→ Set task
Copy out the line that contains "Write a Blender", the line that contains "PI = math.pi", and every line between them, exactly, and nothing else.

→ Data shown
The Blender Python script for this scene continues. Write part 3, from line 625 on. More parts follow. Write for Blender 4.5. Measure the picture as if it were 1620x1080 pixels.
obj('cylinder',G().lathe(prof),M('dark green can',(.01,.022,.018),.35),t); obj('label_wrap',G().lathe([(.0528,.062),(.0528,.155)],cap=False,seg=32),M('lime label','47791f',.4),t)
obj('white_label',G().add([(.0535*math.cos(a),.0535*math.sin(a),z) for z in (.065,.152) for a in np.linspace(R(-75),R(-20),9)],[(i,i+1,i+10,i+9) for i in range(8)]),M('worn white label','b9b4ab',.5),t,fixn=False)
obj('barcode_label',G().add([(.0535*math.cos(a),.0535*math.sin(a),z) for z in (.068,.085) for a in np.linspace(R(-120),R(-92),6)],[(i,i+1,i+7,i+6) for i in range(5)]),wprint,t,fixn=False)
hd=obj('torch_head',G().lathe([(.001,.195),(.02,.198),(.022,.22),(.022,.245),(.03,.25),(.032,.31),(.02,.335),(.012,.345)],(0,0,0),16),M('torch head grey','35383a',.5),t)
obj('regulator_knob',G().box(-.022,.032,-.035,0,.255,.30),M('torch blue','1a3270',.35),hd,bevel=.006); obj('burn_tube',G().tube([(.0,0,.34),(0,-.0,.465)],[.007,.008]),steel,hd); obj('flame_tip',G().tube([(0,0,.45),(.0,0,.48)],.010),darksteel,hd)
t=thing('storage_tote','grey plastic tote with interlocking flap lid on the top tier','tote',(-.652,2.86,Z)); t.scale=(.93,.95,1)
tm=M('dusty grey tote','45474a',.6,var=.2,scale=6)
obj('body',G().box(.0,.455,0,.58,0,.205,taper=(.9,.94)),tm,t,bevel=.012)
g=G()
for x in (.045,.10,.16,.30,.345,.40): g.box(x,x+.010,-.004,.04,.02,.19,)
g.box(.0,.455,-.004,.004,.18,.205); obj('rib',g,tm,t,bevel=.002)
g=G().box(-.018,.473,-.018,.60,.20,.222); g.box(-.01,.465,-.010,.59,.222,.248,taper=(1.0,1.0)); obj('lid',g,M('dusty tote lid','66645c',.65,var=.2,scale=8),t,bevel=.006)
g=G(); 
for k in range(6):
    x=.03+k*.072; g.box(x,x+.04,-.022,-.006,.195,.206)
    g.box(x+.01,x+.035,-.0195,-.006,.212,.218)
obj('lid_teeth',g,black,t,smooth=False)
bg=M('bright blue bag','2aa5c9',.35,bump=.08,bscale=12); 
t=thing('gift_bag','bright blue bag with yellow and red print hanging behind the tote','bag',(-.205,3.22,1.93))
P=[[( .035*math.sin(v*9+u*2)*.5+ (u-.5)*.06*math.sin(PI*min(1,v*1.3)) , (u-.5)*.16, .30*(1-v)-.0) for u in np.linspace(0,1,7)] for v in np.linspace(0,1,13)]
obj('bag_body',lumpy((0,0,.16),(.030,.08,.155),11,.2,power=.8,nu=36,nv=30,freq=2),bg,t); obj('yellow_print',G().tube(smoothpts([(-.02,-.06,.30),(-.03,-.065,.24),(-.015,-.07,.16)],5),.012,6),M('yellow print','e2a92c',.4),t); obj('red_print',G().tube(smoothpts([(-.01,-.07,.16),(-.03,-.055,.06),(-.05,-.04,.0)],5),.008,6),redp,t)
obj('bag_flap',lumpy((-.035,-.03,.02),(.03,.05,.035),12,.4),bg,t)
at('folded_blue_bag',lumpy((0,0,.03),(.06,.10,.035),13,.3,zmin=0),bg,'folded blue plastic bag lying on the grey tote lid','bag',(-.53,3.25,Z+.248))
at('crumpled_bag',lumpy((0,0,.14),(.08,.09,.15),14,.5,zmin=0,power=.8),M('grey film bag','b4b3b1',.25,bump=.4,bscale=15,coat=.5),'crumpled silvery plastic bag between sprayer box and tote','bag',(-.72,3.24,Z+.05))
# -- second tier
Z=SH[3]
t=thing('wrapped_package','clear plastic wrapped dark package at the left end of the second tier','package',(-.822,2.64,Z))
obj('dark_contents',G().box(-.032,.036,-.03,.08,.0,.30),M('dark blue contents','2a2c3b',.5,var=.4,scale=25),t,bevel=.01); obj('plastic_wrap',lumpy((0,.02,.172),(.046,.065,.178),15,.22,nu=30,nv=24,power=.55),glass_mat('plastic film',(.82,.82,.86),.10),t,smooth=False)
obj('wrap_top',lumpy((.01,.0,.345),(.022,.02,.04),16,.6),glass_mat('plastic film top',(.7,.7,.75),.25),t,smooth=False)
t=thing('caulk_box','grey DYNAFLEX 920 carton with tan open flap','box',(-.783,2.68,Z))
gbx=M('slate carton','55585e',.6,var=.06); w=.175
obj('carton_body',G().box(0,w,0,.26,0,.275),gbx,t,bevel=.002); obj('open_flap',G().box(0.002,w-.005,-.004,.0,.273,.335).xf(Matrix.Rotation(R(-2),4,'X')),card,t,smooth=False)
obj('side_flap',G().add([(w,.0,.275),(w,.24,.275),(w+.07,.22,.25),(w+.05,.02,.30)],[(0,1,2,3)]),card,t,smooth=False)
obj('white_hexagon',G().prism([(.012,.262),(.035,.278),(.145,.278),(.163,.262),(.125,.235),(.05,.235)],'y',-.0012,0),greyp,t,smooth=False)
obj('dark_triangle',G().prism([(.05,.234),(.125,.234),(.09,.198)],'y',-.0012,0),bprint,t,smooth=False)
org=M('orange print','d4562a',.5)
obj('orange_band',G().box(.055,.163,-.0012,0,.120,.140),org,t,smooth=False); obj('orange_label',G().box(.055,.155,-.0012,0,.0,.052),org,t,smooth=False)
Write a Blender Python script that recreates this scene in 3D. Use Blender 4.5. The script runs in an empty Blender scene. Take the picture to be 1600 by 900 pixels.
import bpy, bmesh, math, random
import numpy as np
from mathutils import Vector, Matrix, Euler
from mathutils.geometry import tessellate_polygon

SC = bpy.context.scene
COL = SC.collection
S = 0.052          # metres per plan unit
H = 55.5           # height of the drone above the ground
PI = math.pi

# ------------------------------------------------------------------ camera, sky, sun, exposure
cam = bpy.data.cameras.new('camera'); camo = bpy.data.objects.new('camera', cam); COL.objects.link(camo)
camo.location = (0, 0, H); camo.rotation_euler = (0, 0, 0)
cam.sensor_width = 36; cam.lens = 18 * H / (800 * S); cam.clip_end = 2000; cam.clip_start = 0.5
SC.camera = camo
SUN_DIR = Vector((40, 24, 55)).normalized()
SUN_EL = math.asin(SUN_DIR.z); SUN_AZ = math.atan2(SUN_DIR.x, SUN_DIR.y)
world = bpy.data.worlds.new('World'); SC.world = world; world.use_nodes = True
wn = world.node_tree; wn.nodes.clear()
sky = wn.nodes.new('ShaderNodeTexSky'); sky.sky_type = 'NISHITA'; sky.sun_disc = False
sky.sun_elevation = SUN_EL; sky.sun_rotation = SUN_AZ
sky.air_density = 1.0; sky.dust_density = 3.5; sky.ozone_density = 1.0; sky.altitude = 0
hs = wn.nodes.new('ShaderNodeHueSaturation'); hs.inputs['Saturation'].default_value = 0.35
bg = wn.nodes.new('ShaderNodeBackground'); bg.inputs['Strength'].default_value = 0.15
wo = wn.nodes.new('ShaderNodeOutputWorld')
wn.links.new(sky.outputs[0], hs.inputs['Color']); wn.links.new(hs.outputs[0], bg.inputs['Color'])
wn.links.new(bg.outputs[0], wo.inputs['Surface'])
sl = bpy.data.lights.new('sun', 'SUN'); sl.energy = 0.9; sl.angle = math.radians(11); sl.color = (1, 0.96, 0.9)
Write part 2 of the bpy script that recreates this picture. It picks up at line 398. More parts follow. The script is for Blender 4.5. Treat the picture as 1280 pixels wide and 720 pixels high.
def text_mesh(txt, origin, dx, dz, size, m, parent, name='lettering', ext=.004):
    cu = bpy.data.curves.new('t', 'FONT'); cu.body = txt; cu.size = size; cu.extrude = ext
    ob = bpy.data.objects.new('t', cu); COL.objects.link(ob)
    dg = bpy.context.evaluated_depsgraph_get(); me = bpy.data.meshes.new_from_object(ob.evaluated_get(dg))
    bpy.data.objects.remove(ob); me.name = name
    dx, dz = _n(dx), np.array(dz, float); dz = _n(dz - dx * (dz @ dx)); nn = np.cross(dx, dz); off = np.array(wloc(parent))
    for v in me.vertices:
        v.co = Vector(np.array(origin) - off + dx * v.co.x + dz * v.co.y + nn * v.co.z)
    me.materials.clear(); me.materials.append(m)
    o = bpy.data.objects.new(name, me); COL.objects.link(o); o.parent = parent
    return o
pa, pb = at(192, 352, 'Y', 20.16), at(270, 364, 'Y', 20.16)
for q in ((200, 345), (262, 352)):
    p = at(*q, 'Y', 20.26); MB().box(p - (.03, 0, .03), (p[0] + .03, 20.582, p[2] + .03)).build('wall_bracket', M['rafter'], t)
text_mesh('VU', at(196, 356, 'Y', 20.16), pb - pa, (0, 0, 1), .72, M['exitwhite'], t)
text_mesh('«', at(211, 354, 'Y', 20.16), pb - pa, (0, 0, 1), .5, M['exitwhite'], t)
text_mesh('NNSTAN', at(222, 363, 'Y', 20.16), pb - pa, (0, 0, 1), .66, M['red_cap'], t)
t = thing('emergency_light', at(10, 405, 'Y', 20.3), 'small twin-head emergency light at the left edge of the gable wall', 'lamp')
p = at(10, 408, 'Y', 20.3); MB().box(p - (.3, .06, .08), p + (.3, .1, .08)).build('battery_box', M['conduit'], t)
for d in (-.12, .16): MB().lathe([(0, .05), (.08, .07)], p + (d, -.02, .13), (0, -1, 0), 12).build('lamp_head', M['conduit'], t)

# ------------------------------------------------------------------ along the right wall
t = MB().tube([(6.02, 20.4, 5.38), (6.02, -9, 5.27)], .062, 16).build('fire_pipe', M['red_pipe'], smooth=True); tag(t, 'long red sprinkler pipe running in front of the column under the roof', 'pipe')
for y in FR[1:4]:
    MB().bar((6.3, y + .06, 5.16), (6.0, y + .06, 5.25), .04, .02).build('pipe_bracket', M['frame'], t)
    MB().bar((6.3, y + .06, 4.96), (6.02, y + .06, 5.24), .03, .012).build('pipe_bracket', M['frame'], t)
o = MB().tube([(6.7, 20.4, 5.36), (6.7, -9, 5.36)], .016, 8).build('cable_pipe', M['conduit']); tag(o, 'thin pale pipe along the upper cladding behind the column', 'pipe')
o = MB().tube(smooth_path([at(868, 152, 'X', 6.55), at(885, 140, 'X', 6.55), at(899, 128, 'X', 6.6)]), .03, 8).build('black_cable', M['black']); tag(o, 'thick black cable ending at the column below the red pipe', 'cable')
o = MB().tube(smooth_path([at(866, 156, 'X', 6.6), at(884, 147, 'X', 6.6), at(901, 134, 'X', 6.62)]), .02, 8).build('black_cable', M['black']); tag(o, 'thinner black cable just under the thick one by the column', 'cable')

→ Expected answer
Write a Blender Python script that recreates this scene in 3D. Use Blender 4.5. The script runs in an empty Blender scene. Take the picture to be 1600 by 900 pixels.
import bpy, bmesh, math, random
import numpy as np
from mathutils import Vector, Matrix, Euler
from mathutils.geometry import tessellate_polygon

SC = bpy.context.scene
COL = SC.collection
S = 0.052          # metres per plan unit
H = 55.5           # height of the drone above the ground
PI = math.pi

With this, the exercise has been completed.